Constructor calificado, dice él y yo le creo, hoy está por terminar las paredes del pequeñísimo rancho donde vive. El lugar es la finca de unos amigos donde Maku cuida 25 cerdos y remueve unos arbustos espinosos y obstinados que, según me dicen, envenenan el pasto. Desde la suave colina miro una de esas interminables planicies resecas por el sol, amarillas hasta el infinito, con ocasionales motas verdes de árboles enanos y retorcidos y erupciones rocosas, rarísimas a los ojos de un tico acostumbrado a montañas de formas sinuosas. Es la estación lluviosa, pero el suelo es duro y pedregoso.

Mis amigos le pagan el doble de lo que por aquí se estila pagar a un trabajador rural.
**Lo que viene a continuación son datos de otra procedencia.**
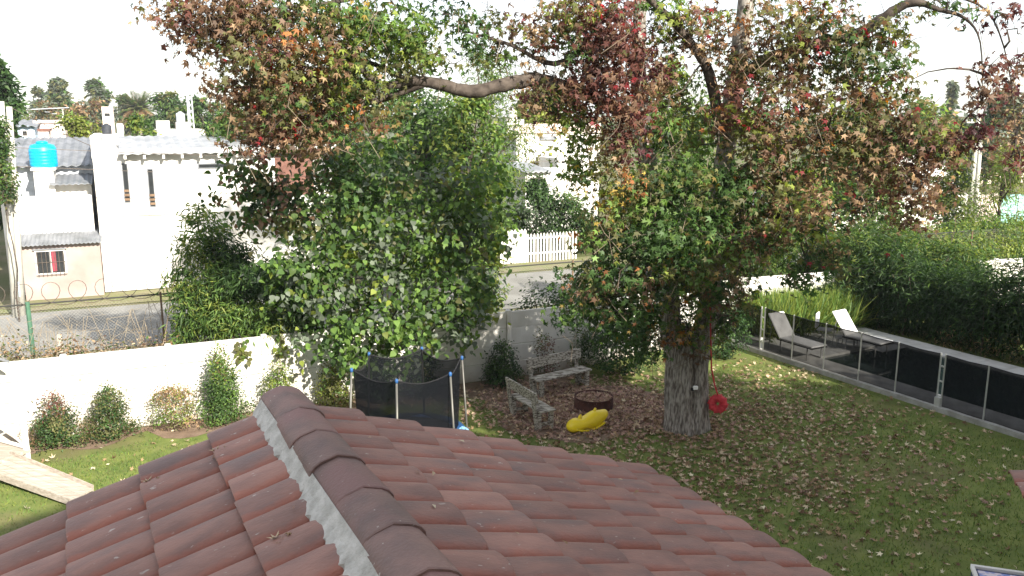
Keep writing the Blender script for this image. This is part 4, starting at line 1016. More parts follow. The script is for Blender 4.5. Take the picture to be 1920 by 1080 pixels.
# clump of tall bright grass
c0 = gp(1478, 640); k = 15000
t = thing('tall_grass', 'tall bright green grass clump behind the white loungers', 'grass clump', W(0, 0) * 0 + c0)
bx = rng.random(k) * 3.7 - 1.75; by = rng.normal(size=k) * .33
ux = np.array([.86, .40, 0]); uy = np.array([-.42, .9, 0]); ctr = np.array(at(1482, 620, 25.9)); ctr[2] = .02
P = ctr + bx[:, None] * ux + by[:, None] * uy
Nr = rng.normal(size=(k, 3)) * .6 + np.array([0, -.8, .3]); Tp = rng.normal(size=(k, 3)) * .28 + np.array([0, 0, 1.]) + np.sign(bx)[:, None] * ux * .08
C = pick(k, dict(lg=3, yg=3, g=1.2), rng) * rng.uniform(1.0, 1.7, (k, 1))
S = rng.uniform(.9, 1.5, k)
stuff(obj('blades', leaf_mesh('blades', P, Nr, Tp, S, C, ARCH, LEAF, rng.uniform(-1, 2, k)), t))

# ================================================================== TREES OVERHANGING THE WALL
parts = []; tw = MB()
tb_ = W(8.2, 1.0)
t = thing('broadleaf_tree', 'wide light green broadleaf tree leaning over the white wall', 'tree', tb_)
tops = [(520, 330, 18.9), (600, 420, 18.6), (700, 340, 19.2), (780, 420, 19.0), (860, 360, 19.6), (650, 520, 18.4), (760, 560, 18.7), (840, 520, 19.3), (560, 480, 18.4), (700, 620, 18.3), (850, 600, 19.2), (900, 430, 19.8)]
for px, py, y in tops:
    e = at(px, py, y); b = tb_ + Vector((rng.normal() * .25, rng.normal() * .2, 0))
    tw.tube(wander(b, e, 7, .10, sag=.25), [.07, .062, .055, .045, .036, .026, .018, .01], 6)
tw.build('trunk', 'branch', t)
HL = dict(lg=2.4, g=3, yg=.5, gy=1.6); HD = dict(g=3.2, dg=.7, ol=1.5, lg=2.2, gy=.8); HV = dict(ol=3, g=2, br=1.5, dg=1.2)
for px, py, rx, ry, y, pal, den in [
    (480, 330, 60, 60, 19.0, HV, .55), (430, 320, 60, 30, 19.0, HD, .14), (540, 380, 70, 60, 18.8, HV, .8), (600, 300, 60, 50, 19.3, HV, .6), (640, 380, 70, 60, 18.9, HD, .9), (720, 340, 70, 60, 19.3, HD, .8), (800, 360, 70, 60, 19.4, HD, .8), (880, 340, 50, 60, 19.8, HD, .7), (700, 420, 70, 50, 18.9, HL, .8), (780, 450, 70, 50, 18.9, HL, .6), (860, 430, 60, 60, 19.5, HD, .7), (920, 400, 40, 60, 19.9, HD, .5),
    (590, 460, 60, 45, 18.3, HL, .8), (540, 510, 60, 50, 18.2, HL, .75), (610, 540, 60, 50, 18.1, HL, .9), (680, 500, 45, 40, 18.6, HD, .35), (740, 530, 60, 50, 18.4, HL, .5), (700, 600, 75, 40, 18.1, HL, 1), (640, 630, 50, 35, 18.05, HL, .55), (760, 620, 60, 40, 18.3, HL, .9), (720, 655, 50, 30, 18.15, HL, .55), (800, 590, 45, 50, 18.7, HD, .45), (850, 560, 45, 60, 19.1, HD, .7), (850, 630, 40, 35, 18.9, HL, .6), (890, 500, 40, 50, 19.4, HD, .55), (880, 570, 35, 50, 19.3, HL, .5), (590, 600, 35, 40, 18.1, HL, .35), (560, 420, 45, 40, 18.5, HD, .6), (640, 470, 60, 60, 19.6, HD, .9), (740, 480, 60, 60, 19.8, HD, .9), (830, 470, 60, 60, 20.0, HD, .9), (620, 590, 60, 50, 19.3, HD, .8), (700, 560, 60, 60, 19.5, HD, .9), (790, 540, 60, 60, 19.8, HD, .9), (900, 520, 40, 70, 20.2, HD, .8), (930, 460, 30, 70, 20.4, HD, .7), (820, 640, 45, 35, 18.6, HL, .6), (660, 665, 45, 30, 18.1, HL, .45), (860, 400, 60, 60, 20.2, HD, .8), (480, 400, 60, 60, 19.2, HV, .45), (880, 620, 25, 40, 19.0, HL, .5), (920, 590, 25, 40, 19.6, HD, .4), (600, 650, 40, 25, 18.1, HL, .35), (770, 680, 30, 20, 18.3, HL, .3), (500, 350, 70, 60, 19.1, HV, .45), (440, 380, 45, 40, 19.2, HV, .2), (620, 320, 70, 50, 19.5, HD, .6), (700, 280, 80, 40, 20.0, HD, .5), (650, 685, 35, 30, 18.05, HL, .45), (560, 640, 40, 35, 18.1, HL, .4), (690, 690, 30, 20, 18.1, HL, .35), (940, 350, 30, 50, 20.3, HL, .4), (950, 430, 22, 50, 20.3, HL, .35), (520, 570, 40, 40, 18.2, HL, .4)]:
    c = at(px, py, y); k = y / FPX
    if y > 19.5: pal = dict(lg=3, g=2.5, gy=1, yg=.8)  # paler leaf colours on the deep clumps stand in for sunlight there
    parts.append(cluster(c, (rx * k, rx * k * .75, ry * k), max(3, int(rx * ry / 95 * den)), 12, .16, pal, rng, shell=.5, droop=.9, up=.35))
foliage('leaves', parts, .135, HEART, t, curl=(.3, 1.8))
# hanging vine tails in front of the wall
for i, (px, s_) in enumerate(((455, 0), (403, 0))):
    pass
parts = []; tw = MB(); tb_ = W(4.6, 1.1)
t = thing('bamboo_bush', 'feathery bright green bamboo bush behind the white wall', 'bamboo', tb_)
for px, py, rx, ry, y, den, pal in [(385, 430, 45, 50, 20.2, .55, 'l'), (370, 480, 50, 45, 20.0, .45, 'l'), (420, 480, 40, 50, 20.0, .6, 'd'), (350, 530, 40, 40, 19.8, .5, 'l'), (400, 545, 60, 45, 19.6, 1.0, 'l'), (470, 530, 60, 50, 19.5, 1.2, 'd'), (530, 530, 40, 50, 19.4, 1.0, 'd'), (360, 590, 45, 40, 19.3, 1.0, 'l'), (430, 600, 60, 36, 19.1, 1.3, 'l'), (500, 600, 60, 36, 19.0, 1.3, 'l'), (560, 590, 40, 40, 19.0, 1.0, 'd'), (350, 625, 30, 20, 19.1, .8, 'l'), (440, 500, 40, 60, 20.2, .9, 'd'), (570, 560, 40, 60, 19.6, .8, 'd')]:
    c = at(px, py, y); k = y / FPX
    pal_ = dict(lg=3, yg=2, g=2) if pal == 'l' else dict(dg=3, g=3, bl=1)
    parts.append(cluster(c, (rx * k, rx * k * .7, ry * k), max(3, int(rx * ry / 24 * den)), 15, .13, pal_, rng, shell=.5, droop=.55, up=.3))
    for q in range(3): tw.tube(wander(tb_ + Vector((rng.normal() * .9, rng.normal() * .25, 0)), c + Vector((rng.normal() * .3, 0, .1)), 5, .04, sag=.2), [.016, .015, .013, .011, .008, .005], 5, False)
foliage('leaves', parts, .19, LANCE, t, curl=(.3, 1.8)); tw.build('canes', 'twig', t)
# leafy tails trailing down the garden side of the wall
for px, n_, ln, lab in ((530, 30, .5, 'leafy tail hanging down the white wall above the yellowish green shrub'), (455, 34, .55, 'leafy tail hanging down the white wall right of the tall conical shrub')):
    b = W(0, 0); d = ray(px, 640); o = A0 - N * .09; q = o.dot(N) / d.dot(N); b = Vector((d.x * q, d.y * q, 1.75))
    t = thing('hanging_vine', lab, 'vine', b, 'vine tails on the wall')
    m = MB(); m.tube([b + N * .15, b, b - Vector((0, 0, ln))], .006, 4); m.build('stem', 'twig', t)
    P = np.array(b) + np.stack([rng.normal(size=n_) * .07, rng.normal(size=n_) * .03 - .03, -rng.random(n_) * ln], 1)
    foliage('leaves', [(P, np.array([0, -1, .4]) + rng.normal(size=(n_, 3)) * .3, np.array([0, 0, -1]) + rng.normal(size=(n_, 3)) * .3, pick(n_, dict(ol=2, yg=1, lg=1), rng))], .11, HEART, t)
# scrub and dry weeds on the strip behind the wall
hb = [((*W(-2.2 + i * .6, .98 + .3 * math.sin(i * 1.9))[:2], 1.05 + .15 * math.sin(i * 2.3) - .035 * i), (.55, .45, 1.12 - .03 * i), 1.0) for i in range(14)]
mass('weedy_scrub', 'tangle of dry weeds along the back of the wall at the left', 'weeds', hb, dict(ol=3, tan=2, br=2, g=1.2, pale=.8), 95, .085, OVAL, subr=.15)
hb = [((*W(-3 + i * .75, 2.6 + .6 * math.sin(i * 2.7))[:2], .55), (.6, .6, .7), 1.0) for i in range(12)]
mass('dry_scrub', 'low dry brownish scrub in front of the chain link fence', 'weeds', hb, dict(tan=3, ol=2, br=2, pale=1.5), 50, .10, LANCE, subr=.2)
t = thing('dry_stalks', 'pale dry leafless stalks tangled against the wire fence', 'weeds', W(-2, 3.4)); m = MB()
for i in range(280):
    b = W(rng.uniform(-6, 6), rng.uniform(2.6, 4.3)); h = rng.uniform(.8, 2.0); e = b + Vector((rng.normal() * .5, rng.normal() * .3, h)); f_ = e + Vector((rng.normal() * .4, rng.normal() * .2, -rng.uniform(-.1, .5)))
    m.tube([b, b.lerp(e, .5) + Vector(rng.normal(size=3)) * .1, e, f_], [.008, .007, .006, .004], 4, False)
stuff(m.build('stalks', mat('dry_stalk', (.30, .25, .18), (.2, .165, .115), rough=.9), t))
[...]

Aquí es Polokwane, la capital de la provincia más norteña de Sudáfrica. Maku pide que le retengan la mayor parte del salario, que le den solo lo básico para comprar algunos tomates, harina de maíz para el potaje (su comida básica) y, por supuesto, air time para el celular. De lo contrario, nos dice, se lo bebería todo en esa cerveza de alambique hecha a base de maíz que todos toman aquí. Cada tanto pide sus ahorros y los envía a su familia, unos cien dólares mensuales.

¿Dije que Maku es de Zimbabwe? Es un nica en Costa Rica, mexicano en los Estados Unidos, marroquí en Murcia, albano en Italia. Es un rostro, son millones de rostros. En un mundo con horizontes cada vez más lejanos, todos escapan de sociedades que condenan a las personas a la nada, de Gobiernos cleptócratas cuya consigna es la de robar a pobres. Los muros y policías son inútiles anacronismos de esa otra globalización que se hace con los pies y se firma con la desesperación. Los nuevos lugares no son la tierra prometida, pero hay trabajo y hasta gente buena como mis amigos. Sin embargo, también son sitios donde campea el desprecio: la culpa de los males siempre la tienen los de afuera (según se afirma, los nigerianos controlan el tráfico de drogas). Al otro lado del mundo también calienta el sol: diferentes colores, pero historias similares.